Siegerehrung: Platz eins für Luna Albanese und Dimitriii Kalistov vom Grün-Gold-Club Bremen.
Familie Kalistov wollte Kiew nach Kriegsbeginn verlassen
Plötzlich wurde es dramatisch – auch für die Familien der beiden Nachwuchstänzer. So schnell wie möglich sollte Dimitrii Kalistov mit seinen Eltern und seinem älteren Bruder raus aus Kiew, raus aus der Ukraine. Es begann eine viertägige Flucht, wobei die Familie Kalistov immer im engen telefonischen Kontakt mit Uta und Roberto Albanese stand. Weil die zunächst angesteuerten Grenzübergänge nach Polen und Ungarn überfüllt waren, fuhr Familie Kalistov mit dem vollgepackten Auto weiter Richtung Rumänien. Ausreisen durften dann aber nur Mutter Lyubov und der jüngere Sohn Dimitrii, die seither bei Albaneses in Bremen Unterschlupf gefunden haben. Der ältere Bruder und Vater Alexandre weilen immer noch in der Heimat.

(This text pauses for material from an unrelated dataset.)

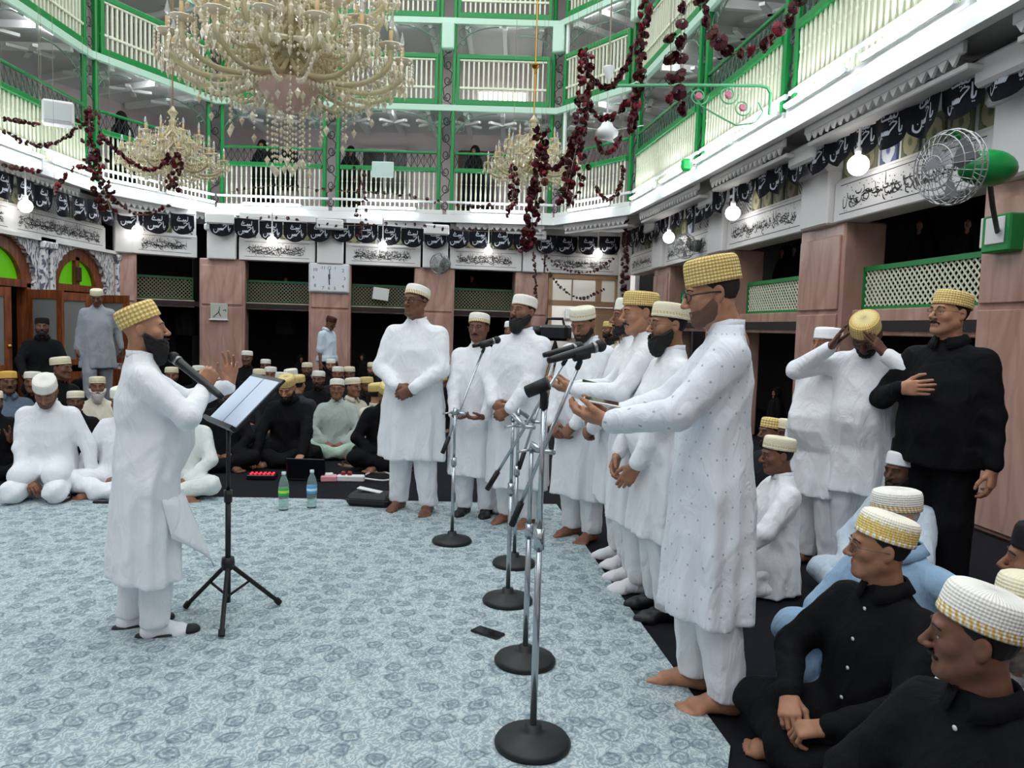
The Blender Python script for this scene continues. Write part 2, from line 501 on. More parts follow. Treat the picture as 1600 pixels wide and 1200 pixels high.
def cap_mat(kind):
    nm = 'crochet_cap_' + kind
    if nm in MATS: return MATS[nm]
    base = {'gold': (232, 200, 96), 'goldlattice': (226, 190, 92), 'white': (236, 234, 224), 'band': (238, 235, 226), 'cream': (232, 224, 196), 'stripe': (232, 226, 204), 'orange': (214, 170, 88), 'dark': (72, 40, 34), 'black': (28, 26, 28), 'rose': (236, 214, 150), 'plainwhite': (240, 242, 246)}[kind]
    n = NT(nm, base, .85, spec=.2)
    sep = n.n('ShaderNodeSeparateXYZ', {'Vector': n.tc.outputs['Object']})
    th = n.math('ARCTAN2', sep.outputs[1], sep.outputs[0]); z = sep.outputs[2]
    def lat(k, q): return n.math('MULTIPLY', n.math('SINE', n.math('ADD', n.math('MULTIPLY', th, k), n.math('MULTIPLY', z, q))), n.math('SINE', n.math('SUBTRACT', n.math('MULTIPLY', th, k), n.math('MULTIPLY', z, q))))
    if kind in ('gold', 'goldlattice'):
        p = lat(22.0, 260.0) if kind == 'gold' else lat(13.0, 150.0)
        n.color(n.ramp(p, [(.0, (206, 170, 92)), (.1, (226, 202, 134)), (.45, (238, 224, 172))])); n.bump(p, .004, .7)
    elif kind in ('band', 'stripe', 'white', 'cream', 'rose'):
        fine = n.math('SINE', n.math('MULTIPLY', z, 700.0)); rad = n.math('SINE', n.math('MULTIPLY', th, 60.0))
        lo, hi, cc = {'band': (0, .028, (214, 172, 84)), 'stripe': (.024, .034, (206, 178, 104)), 'white': (0, .007, (222, 196, 128)), 'cream': (.018, .03, (210, 184, 120)), 'rose': (-1, .05, (226, 192, 104))}[kind]
        inb = n.math('MULTIPLY', n.math('GREATER_THAN', z, lo), n.math('LESS_THAN', z, hi))
        zig = n.math('ADD', .55, n.math('MULTIPLY', n.math('SINE', n.math('ADD', n.math('MULTIPLY', th, 34.0), n.math('MULTIPLY', z, 160.0))), .45))
        col = n.mix(n.math('MULTIPLY', inb, zig), base, cc)
        if kind == 'rose':
            dots = n.math('GREATER_THAN', n.math('ADD', n.math('SINE', n.math('MULTIPLY', th, 26.0)), n.math('SINE', n.math('MULTIPLY', z, 180.0))), .75)
            low = n.math('LESS_THAN', z, .026)
            col = n.mix(n.math('MULTIPLY', dots, low), col, (248, 244, 232))
            sc = n.math('GREATER_THAN', n.math('ADD', z, n.math('MULTIPLY', n.math('ABSOLUTE', n.math('SINE', n.math('MULTIPLY', th, 9.0))), .012)), .068)
            col = n.mix(sc, col, (250, 244, 226))
        n.color(col); n.bump(n.math('ADD', fine, rad), .0012, .6)
    else:
        n.bump(n.n('ShaderNodeTexNoise', {'Vector': n.tc.outputs['Object'], 'Scale': 160.0}).outputs[0], .002, .5)
    return n.m
_CAP = {}
def cap_me(kind, tall=1.0, hi=True):
    k = (kind, tall, hi)
    if k not in _CAP:
        prof = [(.97, .002), (1.0, 0), (1.012, .006), (1.0, .012), (1.0, .03), (.99, .05), (.965, .062), (.92, .07), (.8, .075), (.5, .078), (.0, .079)]
        m = MB(); m.lathe([(r, z * tall * 1.08) for r, z in prof], n=44 if hi else 20, sx=.0875, sy=.106)
        _CAP[k] = m.mesh('cap', cap_mat(kind), True)
    return _CAP[k]
_GL = {}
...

Für alle Beteiligten eine schwierige Situation. Angst und Sorge um das Wohlergehen der Liebsten prägt seit Wochen schon den Alltag. Umso schwerer war es, sich an diesem Wochenende komplett auf den Tanzsport zu fokussieren und diese Sorgen auszublenden. Und umso bemerkenswerter war im Besonderen der Auftritt von "Dima" Kalistov, der nicht nur großartig tanzte und Haltung bewies, sondern auch mit einer perfekten Führung glänzte. Der tosende Applaus der Zuschauer bei der Siegerehrung und beim abschließenden Siegertanz war Balsam auf so manche Wunde.